Strong US dollar won’t hurt Astro’s cashflow


KUALA LUMPUR: Astro Malaysia Holdings Bhd’s free cashflow may not be severely strained in the current environment of strong US dollar and rising interest rates, says CGS-CIMB Research.

The research house said less than half of Astro’s US dollar-denominated borrowings have yet to be swapped to ringgit and most of its borrowings are made up of fixed-rate loans.

“Astro has also lowered its content cost exposure to the greenback from as high as 70%, to around 50% currently.

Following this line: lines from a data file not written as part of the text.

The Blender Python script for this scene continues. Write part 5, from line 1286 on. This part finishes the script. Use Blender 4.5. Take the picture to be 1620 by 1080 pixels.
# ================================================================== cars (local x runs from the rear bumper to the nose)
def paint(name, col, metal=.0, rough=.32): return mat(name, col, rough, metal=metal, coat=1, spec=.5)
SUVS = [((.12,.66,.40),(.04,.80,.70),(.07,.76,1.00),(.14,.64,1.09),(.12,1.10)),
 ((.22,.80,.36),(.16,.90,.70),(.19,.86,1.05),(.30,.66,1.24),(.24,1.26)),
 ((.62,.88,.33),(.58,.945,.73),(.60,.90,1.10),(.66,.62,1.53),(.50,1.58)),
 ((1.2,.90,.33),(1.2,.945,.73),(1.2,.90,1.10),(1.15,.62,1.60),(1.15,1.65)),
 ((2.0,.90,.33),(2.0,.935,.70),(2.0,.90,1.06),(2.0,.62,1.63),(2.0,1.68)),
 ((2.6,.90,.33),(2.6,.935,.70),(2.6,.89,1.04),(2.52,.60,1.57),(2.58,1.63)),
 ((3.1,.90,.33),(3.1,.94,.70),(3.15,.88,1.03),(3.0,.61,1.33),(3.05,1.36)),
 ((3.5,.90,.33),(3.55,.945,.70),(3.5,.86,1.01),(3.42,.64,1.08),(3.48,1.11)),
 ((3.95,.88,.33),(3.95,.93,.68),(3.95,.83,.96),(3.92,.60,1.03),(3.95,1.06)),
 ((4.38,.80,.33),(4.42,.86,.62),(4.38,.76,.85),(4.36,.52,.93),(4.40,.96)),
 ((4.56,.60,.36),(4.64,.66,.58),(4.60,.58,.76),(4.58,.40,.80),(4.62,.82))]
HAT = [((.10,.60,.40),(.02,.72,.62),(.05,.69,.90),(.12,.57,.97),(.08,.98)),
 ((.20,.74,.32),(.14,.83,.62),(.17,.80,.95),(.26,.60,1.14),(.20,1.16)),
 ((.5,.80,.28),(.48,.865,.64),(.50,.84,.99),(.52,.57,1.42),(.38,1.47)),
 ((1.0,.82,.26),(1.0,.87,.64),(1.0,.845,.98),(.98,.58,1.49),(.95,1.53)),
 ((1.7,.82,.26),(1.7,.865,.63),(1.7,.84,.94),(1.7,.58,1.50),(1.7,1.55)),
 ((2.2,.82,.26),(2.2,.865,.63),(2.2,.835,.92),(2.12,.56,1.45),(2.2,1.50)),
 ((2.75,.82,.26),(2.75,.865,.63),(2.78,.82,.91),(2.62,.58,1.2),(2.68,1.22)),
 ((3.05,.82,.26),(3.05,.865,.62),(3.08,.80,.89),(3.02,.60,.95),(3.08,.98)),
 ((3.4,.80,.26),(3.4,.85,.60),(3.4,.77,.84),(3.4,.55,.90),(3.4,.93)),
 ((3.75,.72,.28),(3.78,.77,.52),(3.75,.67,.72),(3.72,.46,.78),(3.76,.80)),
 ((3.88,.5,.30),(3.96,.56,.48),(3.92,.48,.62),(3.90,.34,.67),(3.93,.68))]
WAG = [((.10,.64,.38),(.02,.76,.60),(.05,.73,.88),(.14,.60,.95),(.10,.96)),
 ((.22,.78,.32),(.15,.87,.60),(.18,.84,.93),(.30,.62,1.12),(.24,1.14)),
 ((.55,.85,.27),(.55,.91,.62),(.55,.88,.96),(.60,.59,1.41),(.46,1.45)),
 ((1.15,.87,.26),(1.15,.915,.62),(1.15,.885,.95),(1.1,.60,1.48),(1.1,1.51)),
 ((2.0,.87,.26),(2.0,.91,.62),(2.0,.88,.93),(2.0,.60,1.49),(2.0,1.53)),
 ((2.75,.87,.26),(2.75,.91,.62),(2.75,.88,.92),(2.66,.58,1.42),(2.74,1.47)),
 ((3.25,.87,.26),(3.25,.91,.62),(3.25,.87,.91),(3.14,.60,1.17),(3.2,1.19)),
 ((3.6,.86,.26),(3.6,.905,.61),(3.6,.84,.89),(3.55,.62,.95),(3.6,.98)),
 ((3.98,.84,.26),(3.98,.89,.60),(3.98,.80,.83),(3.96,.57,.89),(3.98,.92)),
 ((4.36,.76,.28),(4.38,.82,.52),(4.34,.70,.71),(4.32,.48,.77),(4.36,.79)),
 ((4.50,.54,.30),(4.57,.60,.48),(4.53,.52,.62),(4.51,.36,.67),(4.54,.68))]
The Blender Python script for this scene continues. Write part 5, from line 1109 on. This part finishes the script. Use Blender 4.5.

It can also cycle out its content if need be,” it said in its latest report.

“In our view, the eroding share price over the past month has more than reflected the effects of rising interest rates and weak ringgit,” added the research house, which maintained its “add” call on the stock with a discounted cashflow-based target price of 88 sen.

Of Astro’s RM3.6bil borrowings as at end-July 2022 (including RM8.7mil in accrued interest), US$333.1mil (RM1.5bil at end-July 2022) or 41.8% was denominated in US dollars. These are for the new transponder lease agreements that Astro has yet to swap to ringgit.

“It will take time for Astro to get the necessary approvals for the conversion,” said CGS-CIMB Research.

As for borrowings with floating interest rates, they amounted to only RM322.5mil or 9.1% of total debt and the group also tends to refinance its loans as they near their maturity.

The research unit has raised its finance cost assumptions for Astro by bringing up the effective interest rate from 4% to around 6% to 6.1% for Astro’s financial years ending Jan 31, 2023 to 2025 (FY23 to FY25).

As a result, CGS-CIMB Research’s estimated earnings per share for Astro’s FY24 and FY25 are cut by 1% to 9%.

The downside risk is that Astro’s subscription revenue will be squeezed further, while a stock re-rating catalyst would be new tentpole streaming services joining Astro’s distribution network.

On how how Astro has been able to keep its content costs in check, CGS-CIMB Research noted that in the first few years after the group was re-listed in October 2012, its content costs were split almost equally among three major categories namely local, international variety and sports.

Only the local content category is transacted in ringgit.

This put the share of content denominated in US dollars at 66% then, and this could leap as high as 70% in certain years.

Yet, while the ringgit’s value against the US dollar has fallen by over 50% since its re-listing, Astro’s content cost did not escalate.

“If there is a blessing in disguise from the digital insurrection, it is that it allowed Astro to negotiate lower fees for broadcasting rights, as these programmes cannot get cord-cutters to change their minds.

“The share of US dollar-denominated rights fees consequently fell to around 50% of its aggregate content cost,” it said.

For some agreements, Astro has a clause that stipulates the content owners bear exchange losses if the ringgit drops to a certain level.

The research unit’s FY23 to FY25 content cost assumptions are also at the high end of the 35% to 37% cost-to-TV revenue ratio that the group has adhered to over the years, at 37% to 38%, to factor in the strong US dollar.